Who The Heck Is 3Par? And Why Are HP, Dell In A Tizzy?
A blog on 3Par's own Web site captures it perfectly: "Quite suddenly, 3Par is a very hot company."
Indeed. As Hewlett-Packard and Dell engage in a bidding war for the storage company, many solution providers are no doubt wondering exactly who this company is and why all the fuss.
3Par reported $168 million in sales for the fiscal year ended March 31, and it is a public company. It has almost no channel presence in the U.S. Its 3Par Champions channel partner program is only available in countries without a direct-sales presence, according to 3Par's Web site. That excludes North America, the United Kingdom and Germany.
The company's direct-sales force in the U.S. has worked with some solution providers in the past, Ashby Lincoln, president of VeriStore Systems, an Atlanta-based storage solution provider, told CRN in November 2007 after 3Par went public.
3Par was formed by a group of server-cluster engineers from Sun Microsystems and has spent the past decade developing and selling large-scale storage products designed for cloud-based IT environments, according to the company's Web site.
It's that word, "cloud," that seems to have HP and Dell (and others?) all in a tizzy. Both of those vendors believe 3Par can accelerate their strategy in what HP called "converged infrastructure" during its call with analysts on Monday to explain its interest in 3Par.

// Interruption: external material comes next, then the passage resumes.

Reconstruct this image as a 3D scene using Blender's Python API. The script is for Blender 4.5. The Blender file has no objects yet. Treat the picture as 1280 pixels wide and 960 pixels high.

HP has offered $24 per share , or $1.6 billion, upping Dell's original offer of $18 per share , or $1.16 billion, from last week. Now Bloomberg is reporting that Dell appears to be ready to sweeten its original bid. And there's talk that other vendors might be looking at the company, or at least might have before the bids got so high.
Interest in 3Par dates back to at least January, when Barron's reported that the company's virtualization and thin provisioning technologies made it a prime acquisition target.
3Par's blog post Monday tries to explain all the sudden interest.
"We've been very successful with our cloud strategy and have 7 of the top 10 IAAS (infrastructure-as-a-service) customers as clients. 3Par products work very hard in the background for a lot of household-name customers. Most people don't know or care," the blog post read. "However, cloud industry vendors know 3Par because they are also very heavily involved with those same customers, competing with their own products. They see our storage systems in those large data centers and our customers tell them that they need to make sure they work with us. There's nothing unusual about that sort of thing, but we definitely are a player."
NEXT: 3 Things 3Par Does Well
Brian Alexander, managing director of equity research at Raymond James & Associates, wrote Monday that HP is willing to pay such a lofty valuation because 3Par's tiering and multitenancy features would complement its existing storage technologies.
"These two features are critical for selling into the emerging cloud computing market and are also features that HP's EVA storage line is currently lacking," Alexander wrote in a report about HP's bid.
3Par claims to do three things very well: handle mixed workloads in multitenant environments, operate efficiently at high utilizations and give administrators the highest levels of automation.
"The thing that we didn't completely understand at 3Par was how quickly the onset of the virtualized data center was going to tilt the storage world in our direction," the company wrote in the blog. "3Par storage systems are based on a highly advanced, granular storage architecture. It's not always the easiest thing for people to understand because it is so different than any other vendor's architecture. However, people familiar with virtualized server features have a much easier time understanding how our technology works."
3Par admits that it isn't as well known as larger competitors, a facet that has cost it some deals, but with HP and Dell both battling for its expertise, that appears ready to change soon.